3 Types of Dura-Lar and How to Use Them in Your Next Project

By Nicole Tinkham

The most exciting part about being an artist is EXPERIMENTING. It brings such a thrill to discover new products, play around with supplies, learn new techniques, and find new ways of doing things you never thought possible. Because of your curiosity, we do our best to bring information on products you may have little to no previous knowledge about. This week we’re talking about Dura-Lar, an Acetate alternative by Grafix. We will get into the different types of sheets that are available, how to use them, and a few techniques to try. But first, let’s learn a little more about this versatile film.

What is Dura-Lar?

Dura-Lar is a polyester film that’s a mix between Mylar and Acetate. This film comes in a variety of different types (wet media, matte, clear, etc.) which all have specific features but overall, Dura-Lar is heat-resistant, durable (will not tear, absorb color, or discolor), and is acid free and archival. Now let’s take a look at the different types, their qualities, and how YOU can use them.

The wet media Dura-Lar

The wet media Dura-Lar is a .004” sheet coated on both sides to allow for wet media application such as paint, markers and inks.

Use with water-based mediums
Two sided coating
Cuts cleanly


1. Achieve a glow. Once your Dura-Lar painting is complete, lay it over watercolor paper that has a wash of color. This will give your project a different look altogether.

2. Create depth. Use several sheets of Dura-Lar, painting portions of the final piece on each sheet. Assemble and your painting is complete!

3. Lift out color. Use a damp cloth to lift color which will result in lighter tones.

4. Protect your painting. Cover final piece with an acrylic gel medium for added protection.

Matte Dura-Lar

Matte Dura-Lar is a .005” sheet with a matte coating on both sides.

Easily erasable
Can be used with ink
Ideal for lead and colored pencil
Cuts cleanly


1. Add highlights. Simply use an eraser to add highlights to the project.

2. Adhere to other surfaces. Using an acrylic gel medium, you can adhere Dura-Lar to various surfaces for example a wood panel.

3. Combine mediums. Feel free to use a variety of mediums on the matte sheets. Try painting with ink and shading with colored pencil.

4. Add contrast. Try painting the back of your piece for interesting shadows and contrast.

5. Get some texture.
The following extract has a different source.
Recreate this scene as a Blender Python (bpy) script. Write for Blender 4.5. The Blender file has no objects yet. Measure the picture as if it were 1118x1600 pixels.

Thick coats of acrylic or oil paint can be applied with a brush or palette knife for added texture.

Clear Dura-Lar

Clear Dura-Lar is a .001” to .020” glossy film with amazing strength and stability. This type can be used for overhead transparencies, layouts, and protective covering.

Can be used with permanent inks
Heat resistant
Cuts cleanly


1. Get a 3D look. Draw an outline with a 3D or ink and fill in with paint to achieve a 3D look.

2. Add Mica powder. You can add Mica powder to your paint which will give your project a sparkle.

3. Blend inks together. With various colors on the surface, move and blend them together using an alcohol ink medium soaked cotton pad.

4. Go abstract. Using two sheets of clear Dura-Lar, press paint in between layers for an abstract look.

5. Create a background. Placing colored paper behind a painting, will produce a unique background.

Others to consider

Aside from the types of Dura-Lar mentioned above, here are two additional sheets to keep in mind.

Metallized Dura-Lar: A .002″ or .005″ coated with a thin layer of aluminum giving a mirror-like finish. You can find these in both gold and silver.

Adhesive Backed Dura-Lar: A .002″ or .005″ film with an adhesive backing.

Now that you’re a Dura-Lar EXPERT, it’s time to test them out! As always, we want to know what you thought of this product. Comment in the box below telling us about your experience or head on over to our Facebook page and share a picture of your creation!

5 thoughts on “3 Types of Dura-Lar and How to Use Them in Your Next Project

  1. I tried painting on the Matt Dura-Lar with straight watercolor pigments, and the film remains tacky and mobile. (Comes off on my finger, if touched.) I can’t imagine putting a layer of medium over this. Will the wet media Dura-Lar behave better, or should I use a different medium?

    1. Great question Sally! We actually went to an artist we know who does a lot of work on Dura-Lar for some advice. She said that the surface (both matt and wet media) do remain somewhat tacky. Her primary use for this surface is to do a “test” without painting right on the current painting (usually on paper) . She found that the surface might need a fixative to become permanent. One key advantage is that ability reuse the duralar for the purpose of laying over her current watercolor without “messing it up” if the color does not work. Does this help?

    1. Hi Yvette,

      There are a couple of different kinds. The matte film is for stenciling, drafting, drawing, etc. with an erasable coating on both sides. Dura-lar also had a wet media film that says it will not chip, bead, or run and accepts water-based mediums. This may be a better option but it does not specifically say inkjet.